Twelve Quilts of Christmas 2020 – #6

Pieced Quilt, Tide Mill Pattern, Ossining, New York, c. 1785-1810, 97” x 91”,
Maker: Mary Dingee Priestley (1767-1849)
From the collection of the Shelburne Museum.
 

Don’t you wonder about her thought process when making this quilt? It’s a bold choice to place the block segments in the first border the way she did.  If you visualize changing the segments to a more conventional setting, like courthouse steps, for example, you would get two sections that are small and the quilt just wouldn’t sing as it does, nor visually move the way it does.  

 

The four pinwheel corner posts in the final border anchor the diagonal movement of the centre pinwheel, almost visually by passing that busy second border on the way out to them.

 

This quilt is sophisticated simplicity. I wouldn’t change a thing about this quilt.  Would you?

COMMENTS

  1. There’s just something about a brown quilt!
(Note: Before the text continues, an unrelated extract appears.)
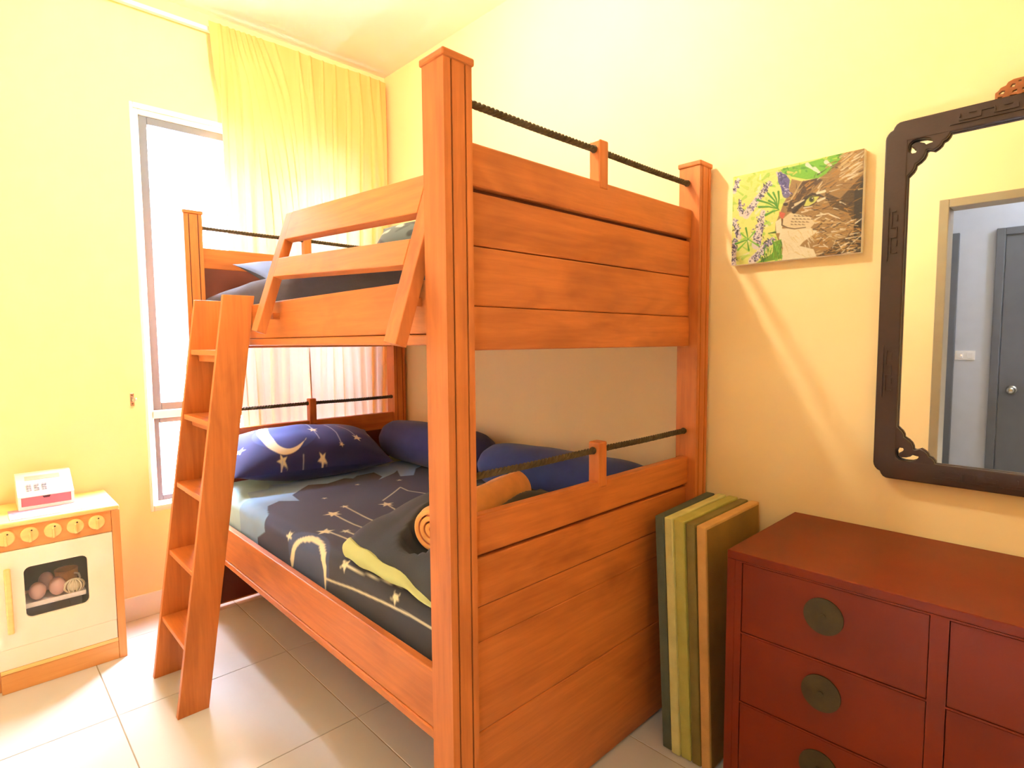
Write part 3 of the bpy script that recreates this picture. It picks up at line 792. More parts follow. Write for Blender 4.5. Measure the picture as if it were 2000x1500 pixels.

So lovely! And I love that very subtle placement of reddish/brown floral pieces creating a zigzaggy border around the center pinwheel….and when I focus on it, it turns the herringbone three dimensional! I love it! So much to look at on such a seemingly simple quilt! It’s gorgeous!

    • mekinch says...

      I was so focused on the placement of the segments of that first round that I totally missed that zigzaggy element you have pointed out. And of course now that I see it, I can’t unsee it and it really does give a three D effect. Thank you for pointing it out.